GIVEN EXERCISE → Carry none of the pictures over; set down the material below exactly.

GIVEN INFORMATION →
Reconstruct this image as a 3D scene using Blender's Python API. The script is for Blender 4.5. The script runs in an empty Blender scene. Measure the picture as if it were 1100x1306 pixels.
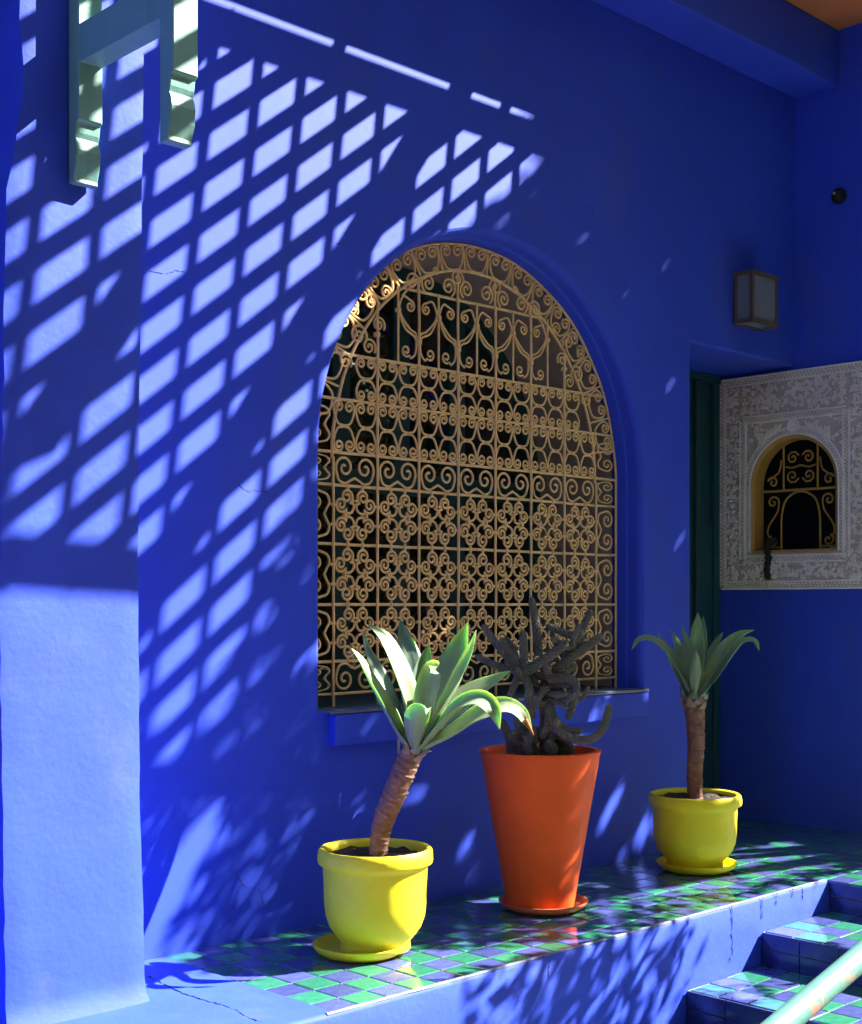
import bpy, bmesh, math, random
from mathutils import Vector, Matrix, noise
R = math.radians
random.seed(7)
scene = bpy.context.scene
C = scene.collection

# ------------------------------------------------------------------ camera
D = 3.5                      # metres from the eye to the long blue wall
EYE = 1.6
FPX, HPX = 1752.0, 771.0     # focal length and horizon row of the 1100 x 1306 photograph
VX, VY = 0.69705, 0.71702
cam_d = bpy.data.cameras.new('camera'); cam = bpy.data.objects.new('camera', cam_d); C.objects.link(cam)
cam.location = (0, 0, EYE)
cam.rotation_euler = (R(90), 0, math.atan2(VY, VX) - R(90))
cam_d.sensor_fit = 'VERTICAL'; cam_d.sensor_height = 36.0; cam_d.lens = 36.0 * FPX / 1306
cam_d.shift_y = (HPX - 653) / 1306
cam_d.clip_start = 0.05; cam_d.clip_end = 600
scene.camera = cam

# ------------------------------------------------------------------ sky, sun, exposure
KX, KZ = 1.68, 1.67          # sun stands towards (KX, -1, KZ)
S = Vector((KX, -1, KZ)).normalized()
world = bpy.data.worlds.new('World'); scene.world = world; world.use_nodes = True
wn = world.node_tree.nodes; wl = world.node_tree.links
sky = wn.new('ShaderNodeTexSky'); sky.sky_type = 'NISHITA'; sky.sun_disc = False
sky.sun_elevation = math.asin(S.z); sky.sun_rotation = math.atan2(S.x, S.y)
bg = wn['Background']; bg.inputs['Strength'].default_value = 0.05
wl.new(sky.outputs[0], bg.inputs[0])
sun_d = bpy.data.lights.new('sun', 'SUN'); sun_d.energy = 4.6; sun_d.angle = R(0.34); sun_d.color = (1.0, 0.95, 0.87)
sun = bpy.data.objects.new('sun', sun_d); C.objects.link(sun)
sun.rotation_euler = S.to_track_quat('Z', 'Y').to_euler()
sun.location = S * 30
scene.view_settings.view_transform = 'Standard'; scene.view_settings.look = 'None'
scene.view_settings.gamma = 1.0; scene.view_settings.exposure = 2.75
scene.view_settings.use_curve_mapping = False
scene.cycles.max_bounces = 7; scene.cycles.diffuse_bounces = 3; scene.cycles.glossy_bounces = 3; scene.cycles.transmission_bounces = 5
scene.cycles.use_denoising = True; scene.cycles.adaptive_threshold = 0.03

# ------------------------------------------------------------------ measuring helpers
def at(px, py, depth):       # a photograph pixel at a real depth
    u = (px - 550) / FPX; v = (HPX - py) / FPX
    return Vector((depth * (VX + VY * u), depth * (VY - VX * u), EYE + depth * v))
TOCAM = Vector((-VX, -VY, 0))

# ------------------------------------------------------------------ materials
MATS = {}
def mat(name, col, rough=0.6, metal=0.0, spec=0.5, var=0.0, vscale=6.0, bump=0.0, bscale=60.0, bdist=0.004, col2=None, rand=0.0, coat=0.0, bump2=0.0, b2scale=8.0):
    m = bpy.data.materials.new(name); m.use_nodes = True
    n = m.node_tree.nodes; l = m.node_tree.links; p = n['Principled BSDF']
    p.inputs['Roughness'].default_value = rough; p.inputs['Metallic'].default_value = metal
    p.inputs['Specular IOR Level'].default_value = spec
    p.inputs['Coat Weight'].default_value = coat; p.inputs['Coat Roughness'].default_value = 0.06
    p.inputs['Base Color'].default_value = (*col, 1)
    tc = n.new('ShaderNodeTexCoord')
    last = None
    if var > 0 or col2:
        nz = n.new('ShaderNodeTexNoise'); nz.inputs['Scale'].default_value = vscale; nz.inputs['Detail'].default_value = 6; nz.inputs['Roughness'].default_value = 0.62
        l.new(tc.outputs['Object'], nz.inputs['Vector'])
        cr = n.new('ShaderNodeValToRGB'); cr.color_ramp.elements[0].position = 0.34; cr.color_ramp.elements[1].position = 0.68
        c2 = col2 if col2 else tuple(c * (1 - var) for c in col)
        c1 = col if col2 else tuple(min(1, c * (1 + var)) for c in col)
        cr.color_ramp.elements[0].color = (*c2, 1); cr.color_ramp.elements[1].color = (*c1, 1)
        l.new(nz.outputs['Fac'], cr.inputs[0]); last = cr.outputs[0]
    if rand > 0:
        oi = n.new('ShaderNodeObjectInfo'); hs = n.new('ShaderNodeHueSaturation')
        mr = n.new('ShaderNodeMapRange'); mr.inputs[3].default_value = 1 - rand; mr.inputs[4].default_value = 1 + rand
        l.new(oi.outputs['Random'], mr.inputs[0]); l.new(mr.outputs[0], hs.inputs['Value'])
        if last: l.new(last, hs.inputs['Color'])
        else: hs.inputs['Color'].default_value = (*col, 1)
        last = hs.outputs[0]
    if last: l.new(last, p.inputs['Base Color'])
    nrm = None
    if bump > 0:
        b = n.new('ShaderNodeBump'); b.inputs['Strength'].default_value = bump; b.inputs['Distance'].default_value = bdist
        bz = n.new('ShaderNodeTexNoise'); bz.inputs['Scale'].default_value = bscale; bz.inputs['Detail'].default_value = 5
        l.new(tc.outputs['Object'], bz.inputs['Vector']); l.new(bz.outputs['Fac'], b.inputs['Height'])
        nrm = b.outputs[0]
    if bump2 > 0:
        b = n.new('ShaderNodeBump'); b.inputs['Strength'].default_value = bump2; b.inputs['Distance'].default_value = 0.02
        bz = n.new('ShaderNodeTexNoise'); bz.inputs['Scale'].default_value = b2scale; bz.inputs['Detail'].default_value = 3
        l.new(tc.outputs['Object'], bz.inputs['Vector']); l.new(bz.outputs['Fac'], b.inputs['Height'])
        if nrm: l.new(nrm, b.inputs['Normal'])
        nrm = b.outputs[0]
    if nrm: l.new(nrm, p.inputs['Normal'])
    MATS[name] = m
    return m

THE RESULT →
Reconstruct this image as a 3D scene using Blender's Python API. The script is for Blender 4.5. The script runs in an empty Blender scene. Measure the picture as if it were 1100x1306 pixels.
import bpy, bmesh, math, random
from mathutils import Vector, Matrix, noise
R = math.radians
random.seed(7)
scene = bpy.context.scene
C = scene.collection

# ------------------------------------------------------------------ camera
D = 3.5                      # metres from the eye to the long blue wall
EYE = 1.6
FPX, HPX = 1752.0, 771.0     # focal length and horizon row of the 1100 x 1306 photograph
VX, VY = 0.69705, 0.71702
cam_d = bpy.data.cameras.new('camera'); cam = bpy.data.objects.new('camera', cam_d); C.objects.link(cam)
cam.location = (0, 0, EYE)
cam.rotation_euler = (R(90), 0, math.atan2(VY, VX) - R(90))
cam_d.sensor_fit = 'VERTICAL'; cam_d.sensor_height = 36.0; cam_d.lens = 36.0 * FPX / 1306
cam_d.shift_y = (HPX - 653) / 1306
cam_d.clip_start = 0.05; cam_d.clip_end = 600
scene.camera = cam

# ------------------------------------------------------------------ sky, sun, exposure
KX, KZ = 1.68, 1.67          # sun stands towards (KX, -1, KZ)
S = Vector((KX, -1, KZ)).normalized()
world = bpy.data.worlds.new('World'); scene.world = world; world.use_nodes = True
wn = world.node_tree.nodes; wl = world.node_tree.links
sky = wn.new('ShaderNodeTexSky'); sky.sky_type = 'NISHITA'; sky.sun_disc = False
sky.sun_elevation = math.asin(S.z); sky.sun_rotation = math.atan2(S.x, S.y)
bg = wn['Background']; bg.inputs['Strength'].default_value = 0.05
wl.new(sky.outputs[0], bg.inputs[0])
sun_d = bpy.data.lights.new('sun', 'SUN'); sun_d.energy = 4.6; sun_d.angle = R(0.34); sun_d.color = (1.0, 0.95, 0.87)
sun = bpy.data.objects.new('sun', sun_d); C.objects.link(sun)
sun.rotation_euler = S.to_track_quat('Z', 'Y').to_euler()
sun.location = S * 30
scene.view_settings.view_transform = 'Standard'; scene.view_settings.look = 'None'
scene.view_settings.gamma = 1.0; scene.view_settings.exposure = 2.75
scene.view_settings.use_curve_mapping = False
scene.cycles.max_bounces = 7; scene.cycles.diffuse_bounces = 3; scene.cycles.glossy_bounces = 3; scene.cycles.transmission_bounces = 5
scene.cycles.use_denoising = True; scene.cycles.adaptive_threshold = 0.03

# ------------------------------------------------------------------ measuring helpers
def at(px, py, depth):       # a photograph pixel at a real depth
    u = (px - 550) / FPX; v = (HPX - py) / FPX
    return Vector((depth * (VX + VY * u), depth * (VY - VX * u), EYE + depth * v))
TOCAM = Vector((-VX, -VY, 0))

# ------------------------------------------------------------------ materials
MATS = {}
def mat(name, col, rough=0.6, metal=0.0, spec=0.5, var=0.0, vscale=6.0, bump=0.0, bscale=60.0, bdist=0.004, col2=None, rand=0.0, coat=0.0, bump2=0.0, b2scale=8.0):
    m = bpy.data.materials.new(name); m.use_nodes = True
    n = m.node_tree.nodes; l = m.node_tree.links; p = n['Principled BSDF']
    p.inputs['Roughness'].default_value = rough; p.inputs['Metallic'].default_value = metal
    p.inputs['Specular IOR Level'].default_value = spec
    p.inputs['Coat Weight'].default_value = coat; p.inputs['Coat Roughness'].default_value = 0.06
    p.inputs['Base Color'].default_value = (*col, 1)
    tc = n.new('ShaderNodeTexCoord')
    last = None
    if var > 0 or col2:
        nz = n.new('ShaderNodeTexNoise'); nz.inputs['Scale'].default_value = vscale; nz.inputs['Detail'].default_value = 6; nz.inputs['Roughness'].default_value = 0.62
        l.new(tc.outputs['Object'], nz.inputs['Vector'])
        cr = n.new('ShaderNodeValToRGB'); cr.color_ramp.elements[0].position = 0.34; cr.color_ramp.elements[1].position = 0.68
        c2 = col2 if col2 else tuple(c * (1 - var) for c in col)
        c1 = col if col2 else tuple(min(1, c * (1 + var)) for c in col)
        cr.color_ramp.elements[0].color = (*c2, 1); cr.color_ramp.elements[1].color = (*c1, 1)
        l.new(nz.outputs['Fac'], cr.inputs[0]); last = cr.outputs[0]
    if rand > 0:
        oi = n.new('ShaderNodeObjectInfo'); hs = n.new('ShaderNodeHueSaturation')
        mr = n.new('ShaderNodeMapRange'); mr.inputs[3].default_value = 1 - rand; mr.inputs[4].default_value = 1 + rand
        l.new(oi.outputs['Random'], mr.inputs[0]); l.new(mr.outputs[0], hs.inputs['Value'])
        if last: l.new(last, hs.inputs['Color'])
        else: hs.inputs['Color'].default_value = (*col, 1)
        last = hs.outputs[0]
    if last: l.new(last, p.inputs['Base Color'])
    nrm = None
    if bump > 0:
        b = n.new('ShaderNodeBump'); b.inputs['Strength'].default_value = bump; b.inputs['Distance'].default_value = bdist
        bz = n.new('ShaderNodeTexNoise'); bz.inputs['Scale'].default_value = bscale; bz.inputs['Detail'].default_value = 5
        l.new(tc.outputs['Object'], bz.inputs['Vector']); l.new(bz.outputs['Fac'], b.inputs['Height'])
        nrm = b.outputs[0]
    if bump2 > 0:
        b = n.new('ShaderNodeBump'); b.inputs['Strength'].default_value = bump2; b.inputs['Distance'].default_value = 0.02
        bz = n.new('ShaderNodeTexNoise'); bz.inputs['Scale'].default_value = b2scale; bz.inputs['Detail'].default_value = 3
        l.new(tc.outputs['Object'], bz.inputs['Vector']); l.new(bz.outputs['Fac'], b.inputs['Height'])
        if nrm: l.new(nrm, b.inputs['Normal'])
        nrm = b.outputs[0]
    if nrm: l.new(nrm, p.inputs['Normal'])
    MATS[name] = m
    return m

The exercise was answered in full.